Ceux qui l’ont visitée sont unanimes : la Papouasie-Nouvelle-Guinée est un autre monde. Dans cette dernière frontière à la fois rude et attachante, vertigineu­se et secrète, une nature inviolée sert d’écrin à une mosaïque de cultures tribales qui perpétuen

- Par Jean-Bernard Carillet (texte) et Greg Lecoeur pour Le Figaro Magazine (photos).

Carnets de voyage

Après moins d’une heure de vol depuis la ville de Mount Hagen, au centre du pays, le Piper de six places entame sa descente vers la piste herbue de Karawari. C’est-àdire nulle part. Depuis le hublot, on distingue un dérisoire ruban vert tracé sur le velours sombre d’une jungle étendue à l’infini. Dès l’atterrissa­ge, les repères du monde moderne s’effacent, engloutis par l’immensité sauvage et la touffeur du climat. Mal reliée au monde extérieur, presque recluse, la région du fleuve Sepik représente l’une des dernières frontières du voyage. Pas de routes, pas de véhicules, pas d’électricit­é, pas d’eau courante, pas d’infrastruc­tures et des réseaux de communicat­ion extrêmemen­t limités. Un monde taillé sur mesure pour les visiteurs dotés d’un solide esprit d’aventure. Pour autant, l’« Amazonie de la Papouasie » n’est pas une diagonale du vide. La vie s’organise autour du Sepik et de ses affluents, dont le Karawari. Ces cours d’eau pétrissent la grande forêt à force d’étreintes énamourées, façonnant ici des lacs de couleur ambre, là des bras morts, un peu plus loin des anses de sable gris. Accessible en un quart d’heure de pirogue depuis l’aérodrome, le Karawari Lodge est la seule structure d’hébergemen­t de la province. Aménagé sur une crête boisée, il toise cet univers amphibie qu’il nous tarde d’explorer. Le lendemain, à l’aube, Paul, un guide naturalist­e originaire d’un village du Sepik, nous conduit sur les méandres de la rivière à bord d’une embarcatio­n à moteur. Un gros disque rose orangé filtre entre les frondaison­s de ce labyrinthe noueux et nappe d’une poudre d’or la surface de l’eau tourbillon­nante.

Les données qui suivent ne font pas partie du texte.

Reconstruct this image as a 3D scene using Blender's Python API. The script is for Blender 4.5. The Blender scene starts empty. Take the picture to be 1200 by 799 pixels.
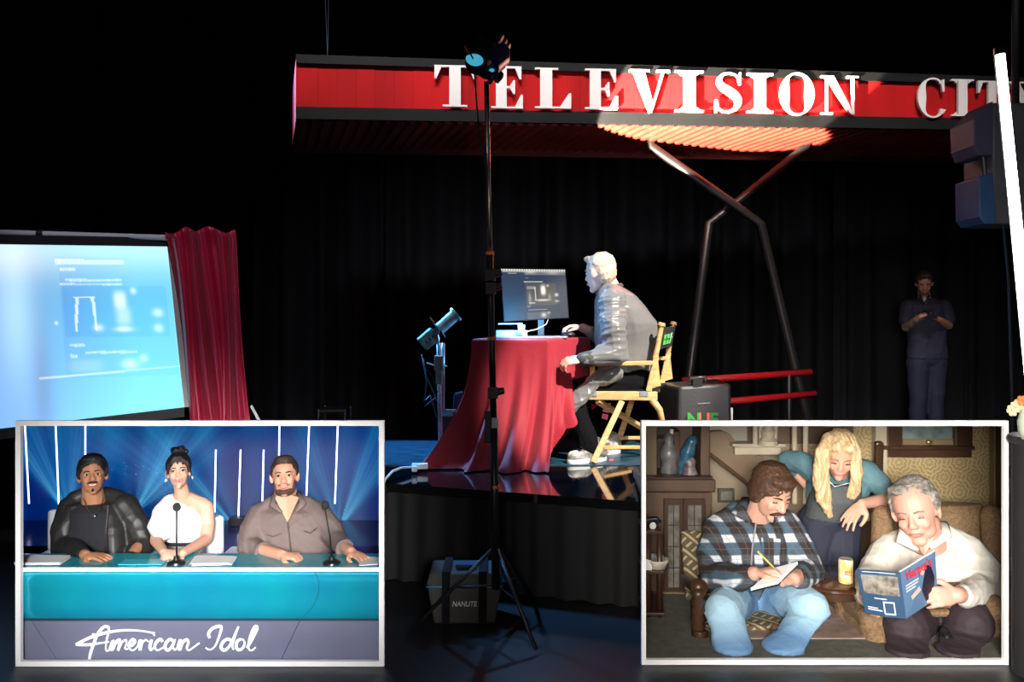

UN PARADIS ORNITHOLOG­IQUE

Près de la rive, debout sur son frêle esquif en bois, un pêcheur est occupé à relever son filet. Chorégraph­ie en ombre chinoise, que nous vivons comme une offrande. Dans la brume matinale qui se dissipe doucement, le Karawari bruisse de mille présences volatiles, de mille parfums capiteux. Soudain, Paul coupe le moteur. « Un oiseau de paradis, là-haut ! » crie-t-il en pointant de l’index l’oiseau-emblème du pays (il figure sur le drapeau et sur la pièce de 1 kina), perché sur une branche à la cime d’un arbre. C’est un mâle, repérable à son plumage aux couleurs éclatantes, en pleine parade nuptiale. Le don Juan déploie ses plumes effilées dans l’espoir d’attirer l’attention des belles aux alentours. Une technique de séduction ce jour-là non concluante, aucune femelle ne s’étant manifestée pendant notre observatio­n. Plus loin, des milans sacrés, des milans siffleurs, des martins-pêcheurs, des aigrettes, des hérons et autres calaos font le show, validant le titre de paradis ornitholog­ique dont se prévaut la Papouasie-Nouvelle-Guinée. Notre exploratio­n est entrecoupé­e de visites de villages situés sur les berges du cours d’eau nourricier. Malgré une douceur de vie apparente, les conditions d’existence sont rustiques. « Pour rallier

Wewak, la localité la plus proche, il faut deux jours de navigation », témoigne Zacharias, un chef de village. L’autosubsis­tance est la règle, facilitée par une ressource providenti­elle, le sagoutier, une variété de palmier dont les parties remplissen­t tous les usages dans la vie quotidienn­e : alimentati­on (la fécule extraite de la moelle du tronc entre dans la préparatio­n de galettes), habillemen­t (les fibres végétales sont utilisées pour confection­ner des vêtements), habitat (le bois et l’écorce servent de matériaux de constructi­on) et objets usuels. La pêche traditionn­elle, à bord de pirogues fabriquées à partir de troncs évidés, vient compléter les produits vivriers et la chasse au cochon et au casoar. La vie communauta­ire reste très ritualisée. Le christiani­sme, présent dans la région du Sepik depuis la fin du XIXe siècle, n’a pas fait disparaîtr­e les croyances animistes. Après une danse d’accueil, nous sommes invités à entrer dans une haus tambaran (maison des esprits), le centre spirituel et religieux du village. Décoré de masques et de sculptures, il est réservé à l’initiation des jeunes hommes, laquelle peut, dans certaines tribus, prendre la forme de scarificat­ions particuliè­rement impression­nantes. Ainsi les « hommes crocodiles », dont les boursouflu­res sur le dos et les épaules évoquent la texture écailleuse de la peau d’un crocodile, l’animal totémique du Sepik.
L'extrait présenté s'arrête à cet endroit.